Le pays de Judas de Conrad Botes (Cornélius), 120 pages, 24,50 euros. Sortie le 2 février 2023.

Tango Volver

Tango Volver, de Hanneriina Moisseinen

Père. Dans Tango Volver, l’artiste finlandaise Hanneriina Moisseinen raconte la disparition d’un homme survenue dans son pays, en 1989. Il n’a jamais été retrouvé, ce qui a contraint sa fille, âgée de seulement 10 ans, à grandir avec le poids de cette absence. Comment faire son deuil sans avoir pu voir le corps de celui que l’on aime ? Sans corps à pleurer, comment le rite de passage que sont les funérailles, peut-il parvenir à soulager un peu la peine que l’on ressent ? Née en 1978 à Joensuu, dans la partie finlandaise de la Caréli, Hanneriina Moisseinen a remporté plusieurs prix, notamment le Comic Finlandia en 2013 pour Isä (2013) ou le prix Artémisia – prix Mémoire pour La terre perdue (2018). L’homme disparu, c’est le père de Hanneriina Moisseinen. Tango Volver évoque aussi le passage de l’enfance vers le monde des adultes, un passage qu’elle a dû accomplir sans son père. Sur un sujet difficile, cette autobiographie vise juste, et suscite beaucoup d’émotions.
Tango Volver de Hanneriina Moisseinen (L’Employé du Moi), 152 pages, 26 euros.

Together Alone, Iamnoone

Parme. Le duo italien Iamnoone, composé de Philippe Marlat et Stephan Seth, débute l’année 2023 avec un nouvel album construit autour de huit titres, et diffusé par le label allemand Cold Transmission Music. Installé à Parme, Iamnoone propose un son post-punk, porté par une dark wave très aérienne. Kind of Pain assure l’ouverture de ce disque, et marque, dès les premières secondes d’écoute, par sa capacité à captiver.

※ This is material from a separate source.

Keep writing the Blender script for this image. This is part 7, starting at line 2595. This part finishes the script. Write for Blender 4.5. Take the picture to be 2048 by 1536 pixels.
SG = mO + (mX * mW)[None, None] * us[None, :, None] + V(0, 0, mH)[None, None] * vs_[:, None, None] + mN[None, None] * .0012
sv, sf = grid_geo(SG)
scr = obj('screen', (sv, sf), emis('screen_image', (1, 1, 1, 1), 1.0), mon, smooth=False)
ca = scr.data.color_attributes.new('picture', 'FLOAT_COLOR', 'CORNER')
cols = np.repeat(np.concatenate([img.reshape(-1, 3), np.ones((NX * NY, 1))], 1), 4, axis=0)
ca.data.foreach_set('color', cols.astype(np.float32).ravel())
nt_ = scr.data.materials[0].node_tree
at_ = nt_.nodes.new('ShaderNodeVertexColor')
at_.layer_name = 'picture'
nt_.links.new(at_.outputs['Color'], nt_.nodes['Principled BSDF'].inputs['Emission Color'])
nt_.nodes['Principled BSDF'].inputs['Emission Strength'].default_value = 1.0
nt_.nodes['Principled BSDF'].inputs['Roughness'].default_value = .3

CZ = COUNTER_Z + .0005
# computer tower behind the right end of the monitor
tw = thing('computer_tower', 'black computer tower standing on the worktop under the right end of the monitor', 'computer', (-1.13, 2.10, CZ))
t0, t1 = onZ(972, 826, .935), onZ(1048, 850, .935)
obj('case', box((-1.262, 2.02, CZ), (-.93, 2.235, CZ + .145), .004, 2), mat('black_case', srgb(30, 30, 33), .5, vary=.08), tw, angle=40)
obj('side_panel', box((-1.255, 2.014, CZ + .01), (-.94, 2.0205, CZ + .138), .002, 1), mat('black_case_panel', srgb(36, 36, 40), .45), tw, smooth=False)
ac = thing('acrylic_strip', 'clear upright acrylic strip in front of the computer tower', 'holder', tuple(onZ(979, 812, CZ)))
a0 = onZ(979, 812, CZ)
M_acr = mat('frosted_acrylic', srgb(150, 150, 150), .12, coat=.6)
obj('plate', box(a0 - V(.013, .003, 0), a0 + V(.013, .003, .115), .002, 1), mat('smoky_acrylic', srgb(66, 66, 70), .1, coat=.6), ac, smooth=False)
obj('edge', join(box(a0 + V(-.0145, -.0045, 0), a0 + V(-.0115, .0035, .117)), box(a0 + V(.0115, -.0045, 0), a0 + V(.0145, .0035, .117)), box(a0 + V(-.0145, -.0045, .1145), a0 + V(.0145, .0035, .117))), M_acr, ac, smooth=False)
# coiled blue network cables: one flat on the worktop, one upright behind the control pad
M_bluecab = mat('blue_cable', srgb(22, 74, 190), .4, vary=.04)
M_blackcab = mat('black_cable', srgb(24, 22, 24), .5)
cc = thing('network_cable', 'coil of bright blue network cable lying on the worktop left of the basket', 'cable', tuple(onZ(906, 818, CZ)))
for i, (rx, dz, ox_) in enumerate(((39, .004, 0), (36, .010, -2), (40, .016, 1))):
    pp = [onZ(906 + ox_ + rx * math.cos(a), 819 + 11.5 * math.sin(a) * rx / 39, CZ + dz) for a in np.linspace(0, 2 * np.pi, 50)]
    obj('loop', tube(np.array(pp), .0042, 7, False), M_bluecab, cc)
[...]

La suite est identique, avec Martyr of Love, sa rythmique implacable et ses riffs de guitare qui emportent immédiatement l’adhésion. Wasn’t You est aussi une évidence, un titre empli de mélancolie, malgré un tempo plus soutenu. Au total, Together Alone est un disque très fréquentable, à écouter absolument.
Together Alone de Iamnoone (Cold Transmission Music), 8 euros (album numérique sur Bandcamp).

Come Around, Carla dal Forno

Hypnotique. L’artiste australienne Carla dal Forno vient de sortir un album aussi doux que généreux, qu’il faut absolument mettre dans sa “playlist” du moment. Après You Know What It’s Like (2016), et Look Up Sharp (2019), voici Come Around (2022). Sur le très beau Side by Side, cette musicienne de Melbourne qui s’est récemment installée à la campagne, à Castlemaine, à 120 kilomètres de sa ville natale, a expliqué que ce titre abordait « l’anticipation d’une relation sexuelle avec quelqu’un et les sentiments d’inévitabilité, de transparence et d’impatience ». Son electropop minimaliste vise toujours juste, comme sur le morceau Come Around. On peut d’ailleurs appliquer la même remarque à l’ensemble de ce disque, et notamment à Mind You’re On, qui est le troisième titre révélé début janvier 2023. Cet album est construit autour d’une ligne de basse forte et répétitive, qui rend la musique de Carla dal Forno hypnotique. On n’en demandait pas tant.
Come Around de Carla dal Forno (Kallista Records), 17 euros (CD), 35 euros (vinyle).

Player Non Player, Agar Agar

Synthétique. Clara Cappagli et Armand Bultheel sont enfin de retour. Après un EP, Cardan (2016), et un premier album The Dog and the Future (2018), ils reviennent avec Player Non Player. Ce deuxième album est toujours nourri par des synthés survoltés, et il est même accompagné d’un jeu vidéo cette fois. Issu des Beaux-Arts, ce duo à l’imagination débridée a annoncé la sortie de ce disque dès juin 2022 avec Trouble, un morceau bourré d’énergie, porté par un clip en 3D, dans une ambiance très jeu vidéo. Pour les fans, il sera possible de voir Agar Agar sur scène les 23 et 24 février 2023 aux Magasins Généraux, à Pantin. Très synthétique, Player Non Player est aussi incarné par la jolie voix de Clara Cappagli, qui apporte une touche d’élégance supplémentaire à un album qui n’en manque vraiment pas.
Player Non Player de Agar Agar (Cracki Records/A+LSO/Sony Music), 12,99 euros (CD), 22,99 euros (vinyle).